**SET EXERCISE:**
Make an exact transcription of the material, leaving out all images.

** Start **

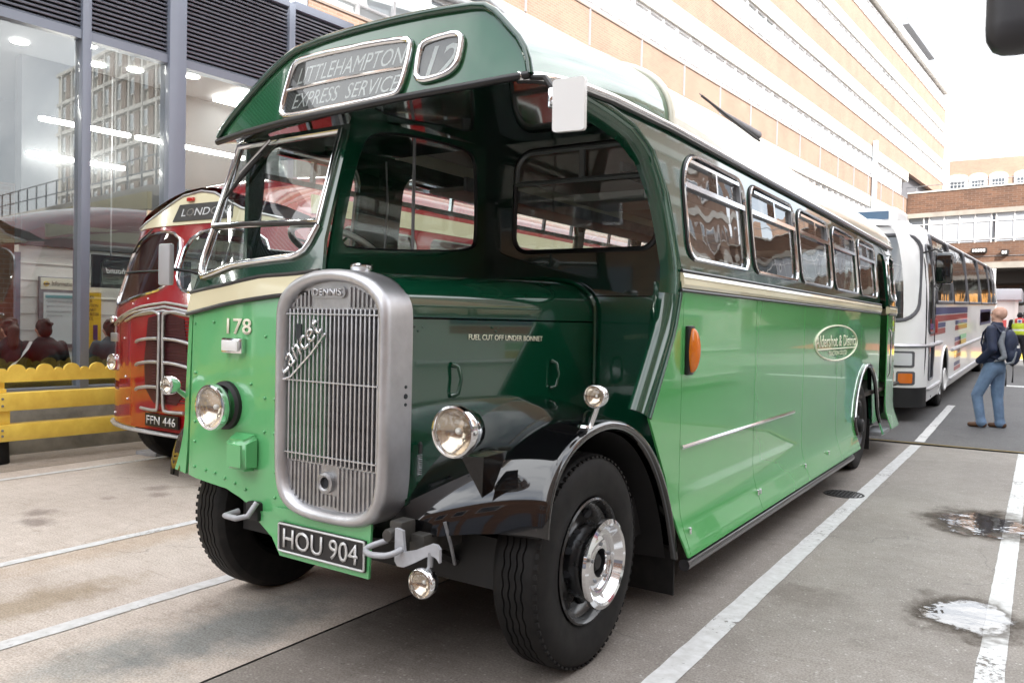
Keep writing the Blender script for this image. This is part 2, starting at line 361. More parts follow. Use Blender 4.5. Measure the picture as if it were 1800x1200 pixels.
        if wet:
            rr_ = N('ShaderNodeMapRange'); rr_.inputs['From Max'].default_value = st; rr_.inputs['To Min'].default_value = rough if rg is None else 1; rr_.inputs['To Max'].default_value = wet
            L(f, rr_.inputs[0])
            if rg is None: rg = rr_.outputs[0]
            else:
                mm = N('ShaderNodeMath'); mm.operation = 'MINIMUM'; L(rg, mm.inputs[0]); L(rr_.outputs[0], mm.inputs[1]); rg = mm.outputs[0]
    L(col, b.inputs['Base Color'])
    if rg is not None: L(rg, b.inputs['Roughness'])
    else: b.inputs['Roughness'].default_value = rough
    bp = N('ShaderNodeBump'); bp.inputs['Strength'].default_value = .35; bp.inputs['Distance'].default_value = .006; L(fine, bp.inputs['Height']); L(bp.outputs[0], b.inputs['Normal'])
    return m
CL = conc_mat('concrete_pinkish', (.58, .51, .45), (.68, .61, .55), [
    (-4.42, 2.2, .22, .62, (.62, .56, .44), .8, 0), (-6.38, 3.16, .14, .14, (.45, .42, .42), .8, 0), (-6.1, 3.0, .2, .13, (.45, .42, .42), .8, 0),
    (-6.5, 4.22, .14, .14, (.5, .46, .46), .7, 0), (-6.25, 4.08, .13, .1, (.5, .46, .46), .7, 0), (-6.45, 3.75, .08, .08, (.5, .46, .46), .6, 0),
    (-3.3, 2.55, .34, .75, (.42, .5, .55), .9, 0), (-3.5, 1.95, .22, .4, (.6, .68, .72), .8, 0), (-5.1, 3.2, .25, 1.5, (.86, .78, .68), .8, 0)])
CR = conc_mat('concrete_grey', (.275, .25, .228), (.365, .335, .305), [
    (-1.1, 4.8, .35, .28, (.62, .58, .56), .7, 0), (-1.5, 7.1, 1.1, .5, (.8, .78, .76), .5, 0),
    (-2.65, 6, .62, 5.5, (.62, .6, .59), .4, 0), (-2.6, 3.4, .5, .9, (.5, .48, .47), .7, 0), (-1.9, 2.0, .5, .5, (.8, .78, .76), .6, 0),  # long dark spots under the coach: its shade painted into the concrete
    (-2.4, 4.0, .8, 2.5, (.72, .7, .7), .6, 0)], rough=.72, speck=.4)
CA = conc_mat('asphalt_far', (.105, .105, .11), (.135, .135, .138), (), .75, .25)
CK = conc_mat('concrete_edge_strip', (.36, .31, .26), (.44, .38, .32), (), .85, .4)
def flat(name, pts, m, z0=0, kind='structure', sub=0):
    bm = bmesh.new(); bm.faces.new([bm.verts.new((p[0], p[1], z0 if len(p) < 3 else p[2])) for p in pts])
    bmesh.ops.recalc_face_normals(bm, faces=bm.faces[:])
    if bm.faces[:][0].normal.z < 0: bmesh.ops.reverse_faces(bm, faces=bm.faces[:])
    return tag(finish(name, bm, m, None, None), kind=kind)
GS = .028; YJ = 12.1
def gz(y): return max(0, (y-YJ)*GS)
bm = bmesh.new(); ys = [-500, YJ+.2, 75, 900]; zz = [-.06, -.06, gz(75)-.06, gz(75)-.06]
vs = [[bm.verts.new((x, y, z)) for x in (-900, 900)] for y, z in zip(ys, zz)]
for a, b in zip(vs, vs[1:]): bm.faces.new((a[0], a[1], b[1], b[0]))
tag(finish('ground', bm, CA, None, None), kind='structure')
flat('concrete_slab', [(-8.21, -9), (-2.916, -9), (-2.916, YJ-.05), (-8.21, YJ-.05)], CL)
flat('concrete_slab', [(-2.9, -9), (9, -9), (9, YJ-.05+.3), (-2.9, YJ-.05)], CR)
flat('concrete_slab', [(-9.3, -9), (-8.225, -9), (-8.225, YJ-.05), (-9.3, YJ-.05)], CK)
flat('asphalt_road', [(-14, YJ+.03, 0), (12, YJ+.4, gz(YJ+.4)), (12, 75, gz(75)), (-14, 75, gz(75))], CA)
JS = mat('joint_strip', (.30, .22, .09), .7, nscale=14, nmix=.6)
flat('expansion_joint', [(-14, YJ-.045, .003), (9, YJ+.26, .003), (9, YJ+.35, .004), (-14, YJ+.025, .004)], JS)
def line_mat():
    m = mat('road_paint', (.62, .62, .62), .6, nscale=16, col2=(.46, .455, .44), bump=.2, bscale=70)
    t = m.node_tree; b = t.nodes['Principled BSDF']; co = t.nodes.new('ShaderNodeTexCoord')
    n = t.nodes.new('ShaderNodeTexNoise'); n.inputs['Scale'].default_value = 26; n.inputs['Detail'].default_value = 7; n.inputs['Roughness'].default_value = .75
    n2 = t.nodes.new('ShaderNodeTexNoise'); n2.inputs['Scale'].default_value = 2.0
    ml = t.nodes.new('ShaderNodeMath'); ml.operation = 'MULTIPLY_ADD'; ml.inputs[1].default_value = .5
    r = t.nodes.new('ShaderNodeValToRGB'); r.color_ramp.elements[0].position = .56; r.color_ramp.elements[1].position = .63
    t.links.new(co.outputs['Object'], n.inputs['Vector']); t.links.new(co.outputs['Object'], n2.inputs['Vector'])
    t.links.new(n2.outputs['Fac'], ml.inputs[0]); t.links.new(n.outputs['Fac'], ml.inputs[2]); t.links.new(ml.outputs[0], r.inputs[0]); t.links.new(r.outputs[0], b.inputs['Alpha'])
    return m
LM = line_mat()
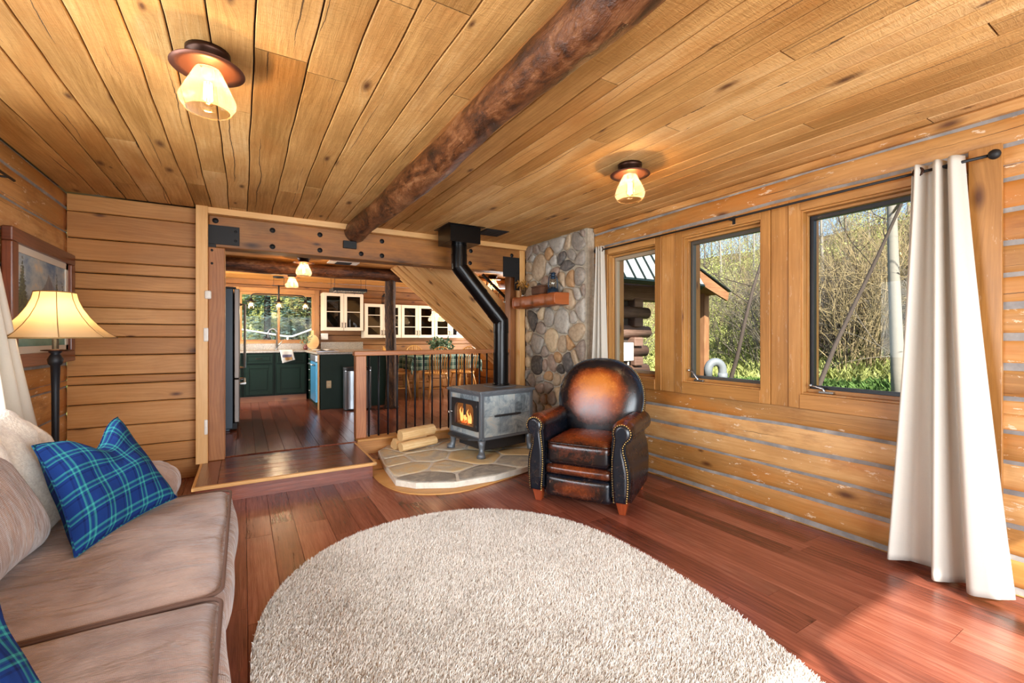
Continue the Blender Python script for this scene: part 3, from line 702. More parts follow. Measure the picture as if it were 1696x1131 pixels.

** End **

**RESPONSE:**
Keep writing the Blender script for this image. This is part 2, starting at line 361. More parts follow. Use Blender 4.5. Measure the picture as if it were 1800x1200 pixels.
        if wet:
            rr_ = N('ShaderNodeMapRange'); rr_.inputs['From Max'].default_value = st; rr_.inputs['To Min'].default_value = rough if rg is None else 1; rr_.inputs['To Max'].default_value = wet
            L(f, rr_.inputs[0])
            if rg is None: rg = rr_.outputs[0]
            else:
                mm = N('ShaderNodeMath'); mm.operation = 'MINIMUM'; L(rg, mm.inputs[0]); L(rr_.outputs[0], mm.inputs[1]); rg = mm.outputs[0]
    L(col, b.inputs['Base Color'])
    if rg is not None: L(rg, b.inputs['Roughness'])
    else: b.inputs['Roughness'].default_value = rough
    bp = N('ShaderNodeBump'); bp.inputs['Strength'].default_value = .35; bp.inputs['Distance'].default_value = .006; L(fine, bp.inputs['Height']); L(bp.outputs[0], b.inputs['Normal'])
    return m
CL = conc_mat('concrete_pinkish', (.58, .51, .45), (.68, .61, .55), [
    (-4.42, 2.2, .22, .62, (.62, .56, .44), .8, 0), (-6.38, 3.16, .14, .14, (.45, .42, .42), .8, 0), (-6.1, 3.0, .2, .13, (.45, .42, .42), .8, 0),
    (-6.5, 4.22, .14, .14, (.5, .46, .46), .7, 0), (-6.25, 4.08, .13, .1, (.5, .46, .46), .7, 0), (-6.45, 3.75, .08, .08, (.5, .46, .46), .6, 0),
    (-3.3, 2.55, .34, .75, (.42, .5, .55), .9, 0), (-3.5, 1.95, .22, .4, (.6, .68, .72), .8, 0), (-5.1, 3.2, .25, 1.5, (.86, .78, .68), .8, 0)])
CR = conc_mat('concrete_grey', (.275, .25, .228), (.365, .335, .305), [
    (-1.1, 4.8, .35, .28, (.62, .58, .56), .7, 0), (-1.5, 7.1, 1.1, .5, (.8, .78, .76), .5, 0),
    (-2.65, 6, .62, 5.5, (.62, .6, .59), .4, 0), (-2.6, 3.4, .5, .9, (.5, .48, .47), .7, 0), (-1.9, 2.0, .5, .5, (.8, .78, .76), .6, 0),  # long dark spots under the coach: its shade painted into the concrete
    (-2.4, 4.0, .8, 2.5, (.72, .7, .7), .6, 0)], rough=.72, speck=.4)
CA = conc_mat('asphalt_far', (.105, .105, .11), (.135, .135, .138), (), .75, .25)
CK = conc_mat('concrete_edge_strip', (.36, .31, .26), (.44, .38, .32), (), .85, .4)
def flat(name, pts, m, z0=0, kind='structure', sub=0):
    bm = bmesh.new(); bm.faces.new([bm.verts.new((p[0], p[1], z0 if len(p) < 3 else p[2])) for p in pts])
    bmesh.ops.recalc_face_normals(bm, faces=bm.faces[:])
    if bm.faces[:][0].normal.z < 0: bmesh.ops.reverse_faces(bm, faces=bm.faces[:])
    return tag(finish(name, bm, m, None, None), kind=kind)
GS = .028; YJ = 12.1
def gz(y): return max(0, (y-YJ)*GS)
bm = bmesh.new(); ys = [-500, YJ+.2, 75, 900]; zz = [-.06, -.06, gz(75)-.06, gz(75)-.06]
vs = [[bm.verts.new((x, y, z)) for x in (-900, 900)] for y, z in zip(ys, zz)]
for a, b in zip(vs, vs[1:]): bm.faces.new((a[0], a[1], b[1], b[0]))
tag(finish('ground', bm, CA, None, None), kind='structure')
flat('concrete_slab', [(-8.21, -9), (-2.916, -9), (-2.916, YJ-.05), (-8.21, YJ-.05)], CL)
flat('concrete_slab', [(-2.9, -9), (9, -9), (9, YJ-.05+.3), (-2.9, YJ-.05)], CR)
flat('concrete_slab', [(-9.3, -9), (-8.225, -9), (-8.225, YJ-.05), (-9.3, YJ-.05)], CK)
flat('asphalt_road', [(-14, YJ+.03, 0), (12, YJ+.4, gz(YJ+.4)), (12, 75, gz(75)), (-14, 75, gz(75))], CA)
JS = mat('joint_strip', (.30, .22, .09), .7, nscale=14, nmix=.6)
flat('expansion_joint', [(-14, YJ-.045, .003), (9, YJ+.26, .003), (9, YJ+.35, .004), (-14, YJ+.025, .004)], JS)
def line_mat():
    m = mat('road_paint', (.62, .62, .62), .6, nscale=16, col2=(.46, .455, .44), bump=.2, bscale=70)
    t = m.node_tree; b = t.nodes['Principled BSDF']; co = t.nodes.new('ShaderNodeTexCoord')
    n = t.nodes.new('ShaderNodeTexNoise'); n.inputs['Scale'].default_value = 26; n.inputs['Detail'].default_value = 7; n.inputs['Roughness'].default_value = .75
    n2 = t.nodes.new('ShaderNodeTexNoise'); n2.inputs['Scale'].default_value = 2.0
    ml = t.nodes.new('ShaderNodeMath'); ml.operation = 'MULTIPLY_ADD'; ml.inputs[1].default_value = .5
    r = t.nodes.new('ShaderNodeValToRGB'); r.color_ramp.elements[0].position = .56; r.color_ramp.elements[1].position = .63
    t.links.new(co.outputs['Object'], n.inputs['Vector']); t.links.new(co.outputs['Object'], n2.inputs['Vector'])
    t.links.new(n2.outputs['Fac'], ml.inputs[0]); t.links.new(n.outputs['Fac'], ml.inputs[2]); t.links.new(ml.outputs[0], r.inputs[0]); t.links.new(r.outputs[0], b.inputs['Alpha'])
    return m
LM = line_mat()
Continue the Blender Python script for this scene: part 3, from line 702. More parts follow. Measure the picture as if it were 1696x1131 pixels.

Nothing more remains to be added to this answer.